The conventional method for laying the foundations of offshore wind energy systems consists of driving between one and four pylons into the seabed. This requires a heavy-duty, technical device that is noisy and this disturbs marine life.

Scientists at the Fraunhofer Institute IWES have now completed tests on an alternative technology which doesn’t have any of these disadvantages. The suction buckets are steel cylinders that are closed at the top whose shape resembles that of an upturned bucket. Pumps on the inside of the cylinder create a vacuum which ‘sucks’ the cylinder into the ground (suction). If the wind turbine has to be dismantled, the suction bucket can be completely removed.

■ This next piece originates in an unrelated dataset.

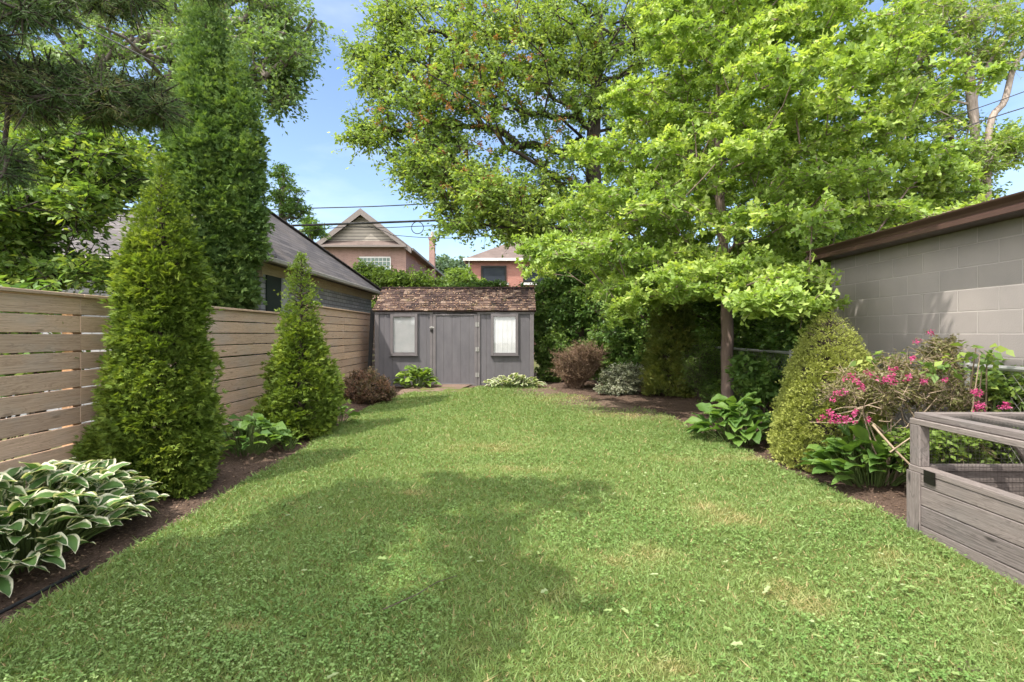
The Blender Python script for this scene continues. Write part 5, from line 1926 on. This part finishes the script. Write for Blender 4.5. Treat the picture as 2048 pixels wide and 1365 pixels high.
# shrubs in and behind the right bed
gz_ = lambda x, y: float(g(x, y))
conifer('arborvitae', 'dark olive column evergreen under the ginkgo left of its trunk', 'evergreen tree', 91, (3.18, 10.2, gz_(3.18, 10.2)), 2.35,
        [(0, .42), (.2, .5), (.5, .42), (.8, .26), (1, .05)], 6500, .09, 6, leaf_mat('olive_cedar_spray', (0.05, 0.085, 0.02), (0.16, 0.20, 0.042), (0.32, 0.31, 0.07), trans=.2), B_brown, lobes=.2, wid=.2, elev=.8)
shrub('yew_hedge', 'dark green upright yew just left of the ginkgo trunk', 'shrub', 92, [(1410, 740, 9.6, 42, 50, .35, 1)], 150, .2, 9, 16, .04, .28, L_dkshrub, B_brown, (3.6, 9.6, gz_(3.6, 9.6)), up=.2, squash=1, updir=.5, droop=-.2)
shrub('dead_shrub', 'brown twiggy half dead bush right of the shed', 'shrub', 93, [(1152, 730, 11.6, 46, 40, .45, 1), (1180, 710, 11.6, 30, 24, .3, .3)], 170, .26, 12, 4, .035, .4, L_dry, bark_mat('dead_twigs', (0.12, 0.075, 0.05), (0.26, 0.18, 0.13)), (1.45, 11.6, gz_(1.45, 11.6)), nstem=None, up=.2, squash=.9, updir=.3, tw=.005)
shrub('euonymus_bush', 'low bush with white-edged leaves left of the olive evergreen', 'shrub', 94, [(1250, 755, 10.7, 48, 26, .45, 1), (1235, 778, 10.5, 40, 10, .3, .4)], 170, .14, 9, 14, .035, .6, L_vario, B_brown, (2.35, 10.7, gz_(2.35, 10.7)), up=.4, squash=.7)
shrub('viburnum_bush', 'dark broad leaved bush between the ginkgo trunk and the dwarf spruce', 'shrub', 95, [(1535, 770, 7.6, 52, 38, .3, 1), (1560, 700, 7.8, 40, 30, .3, .4), (1500, 740, 7.7, 30, 30, .2, .4)], 90, .18, 6, 9, .095, .62, L_shade, B_brown, (3.75, 7.6, gz_(3.75, 7.6)), shape='kite', up=.65, squash=.5)
shrub('woodland_shrub', 'dark green undergrowth bush tight behind the brown twiggy bush', 'shrub', 96, [(1110, 720, 13, 36, 60, .4, 1), (1220, 700, 12.6, 60, 50, .5, 1)], 150, .28, 8, 13, .08, .6, L_dkshrub, B_brown, (1.6, 13, .1), up=.45)
shrub('woodland_shrub', 'dark undergrowth bush behind the dwarf spruce by the garage corner', 'shrub', 97, [(1610, 700, 8.9, 60, 70, .4, 1), (1480, 790, 9.4, 80, 40, .4, .8)], 170, .24, 8, 13, .075, .6, L_dkshrub, B_brown, (4.4, 8.9, .1), up=.45)
hosta('hosta_plant', 'large green hosta at the foot of the ginkgo left of the dwarf spruce', 101, 2.80, 6.35, .46, .44, .46, 110, .24, .17, H_green, B_stem)
hosta('hosta_plant', 'green hosta between the dwarf spruce and the wooden planter', 102, 3.24, 4.6, .46, .30, .42, 130, .21, .13, H_green, B_stem, upright=6)
hosta('hosta_plant', 'small hosta in the shade beside the white-edged bush', 103, 2.2, 11.6, .3, .2, .3, 22, .24, .17, H_green, B_stem)
# dwarf spruce
conifer('dwarf_spruce', 'dense yellow-green dwarf spruce cone in front of the block garage', 'evergreen shrub', 111, (3.25, 5.25, gz_(3.25, 5.25) - .03), 1.57,
        [(0, .46), (.1, .51), (.3, .49), (.5, .41), (.7, .32), (.85, .22), (.95, .12), (1, .03)], 46000, .020, 7, L_spruce, B_brown, lobes=.09, wid=.3, elev=.5, tuft=20, tsize=.024, deep=.12, fan=1.2, lobe_k=13.0)
# weigela
wg, Cw = shrub('weigela_bush', 'sprawling weigela bush with pink flowers and bare tan twigs behind the planter', 'flowering shrub', 112,
      [(1790, 775, 4.5, 100, 52, .35, 2.2), (1880, 715, 4.5, 42, 38, .25, .9), (1700, 790, 4.6, 45, 50, .25, .9), (1940, 790, 4.3, 50, 45, .3, .9), (1930, 880, 4.2, 90, 50, .25, 1.4)], 200, .15, 12, 7, .03, .45, L_wei, B_tan, (3.4, 4.5, gz_(3.4, 4.5)),
      nstem=3, up=.3, squash=.85, updir=.25, tw=.003)
rs = np.random.RandomState(113)
FL = [(1735, 745, 4.3, 9, 7), (1720, 765, 4.3, 14, 5), (1775, 757, 4.25, 22, 10), (1730, 778, 4.25, 9, 6), (1680, 785, 4.4, 14, 8), (1663, 830, 4.3, 14, 12), (1690, 840, 4.25, 26, 7), (1712, 825, 4.3, 14, 6), (1820, 755, 4.3, 8, 10), (1846, 765, 4.3, 8, 5),
      (1892, 757, 4.2, 7, 6), (1958, 785, 4.1, 12, 10), (1955, 815, 4.1, 10, 14), (1862, 665, 4.4, 5, 4), (1833, 683, 4.4, 5, 4), (1823, 715, 4.3, 6, 4), (1700, 755, 4.35, 14, 6), (2012, 810, 4.1, 16, 8), (1790, 735, 4.35, 14, 5), (1665, 800, 4.4, 9, 6), (1850, 760, 4.3, 6, 4), (1640, 838, 4.35, 6, 6), (1735, 842, 4.2, 8, 5)]
C = np.concatenate([ell_points(rs, [(a, b, c - .18, d * 1.15, e * 1.15, .07, 1)], max(3, int(d * e / 14))) for (a, b, c, d, e) in FL])
LV = Leaves('kite')
twigs_and_leaves(rs, LV, None, C, .022, 4, 3, .016, .6, up=.1, squash=1, lvar=.4)
LV.build('flowers', L_pink, wg)
rb = np.random.RandomState(14)
BR = [([P(1745, 850, 4.2), P(1790, 900, 4.05), P(1835, 945, 3.95), P(1850, 965, 3.95)], .010, .006), ([P(1780, 905, 4.05), P(1815, 880, 4.0), P(1835, 868, 4.0)], .007, .004)]
for k in range(30):
    a = P(rb.uniform(1700, 1880), rb.uniform(780, 850), rb.uniform(4.15, 4.5))
    b_ = a + rb.normal(size=3) * np.array([.17, .08, .06])
    BR.append(([a, (a + b_) / 2 + rb.normal(size=3) * .03, b_], .0045, .002))
for q_, r0_, r1_ in BR:
    TBx = Tubes()
    limb(q_, r0_, r1_)
    TBx.build('bare_branch', B_tan, wg)
# greenery at the far right edge
shrub('raspberry_bush', 'fresh green bush at the right edge behind the flowering bush', 'shrub', 114, [(2010, 765, 4.2, 40, 36, .2, 1), (2050, 800, 4.1, 40, 50, .2, 1)], 60, .12, 6, 9, .06, .6, L_mag, B_stem, (3.95, 4.2, .08), up=.5, squash=.6)
shrub('climbing_vine', 'thin climbing stems with a few large leaves on the chain link fence', 'vine', 115, [(1955, 710, 3.95, 55, 22, .05, 1), (1760, 720, 4.6, 30, 12, .05, .6), (1880, 730, 4.1, 60, 16, .05, .8)], 26, .06, 2, 2, .075, .6, L_mag, B_tan, (3.84, 4.3, .08), up=.6, nstem=1, tw=.002)
shrub('ivy', 'low light green leaves seen through the planter screen', 'ground cover', 116, [(1930, 890, 4.15, 130, 50, .2, 1)], 110, .12, 7, 9, .05, .65, L_bright, B_brown, (3.6, 4.1, .05), up=.5, squash=.6, nstem=3)
# stick on the lawn
mb = MB()
a, b_ = P(762, 1247, 2.5), P(900, 1180, 2.8)
x1_, y1_, x2_, y2_ = -.62, 2.46, -.30, 2.80
mb.tube([(x1_, y1_, .075), (-.48, 2.6, .078), (-.40, 2.72, .08), (x2_, y2_, .078)], [.003, .0026, .0022, .0015], 6)
tag(mb.build('fallen_twig', B_brown), 'thin brown fallen twig lying on the shaded lawn', 'twig')
# edging strip at lower left
mb = MB()
mb.tube([(-2.62, 1.9, .02), (-2.52, 2.4, .03), (-2.50, 2.8, .03), (-2.56, 3.1, -.01)], .010, 6)
tag(mb.build('lawn_edging', M_black, smooth=True), 'black plastic lawn edging half buried by the near left bed', 'edging')

# ------------------------------------------------------------------ groups of repeats
GROUPS = {'hosta_plant': 'hosta plants in the flower beds', 'arborvitae': 'column and cone evergreens', 'power_cable': 'overhead cables', 'background_tree': 'trees crowding behind the right flower bed',
          'far_tree': 'trees around the far houses', 'locust_tree': 'small trees beyond the neighbour garage', 'woodland_shrub': 'dark undergrowth bushes'}
for o in list(scene.objects):
    k = o.name.split('.')[0]
    if o.parent is None and k in GROUPS:
        o['group'] = GROUPS[k]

After a six-month period, the project was successfully concluded at the end of February. Attention focused more particularly on measuring the impact of the push and pull effects prevalent in the sea on the suction budgets installed in the seabed. The seabed conditions and forces existing in the North Sea could be perfectly simulated at the Tragstrukturen test centre at Leibniz University in Hanover: a ten-metre deep pit with 1,250 m³ of sand and four wells for supplying water were needed. Artificially generated push and pull on the immersed suction bucket simulated the effect of the waves. The test centre in Hanover was built between June 2011 and May 2016 with funding amounting to EUR 12 million from the Federal Ministry for Economic Affairs and Energy (BMWi).

The tests performed demonstrated above all the advantages of this low-noise technology: in the space of just one hour, the steel cylinder sucked itself into the test ground.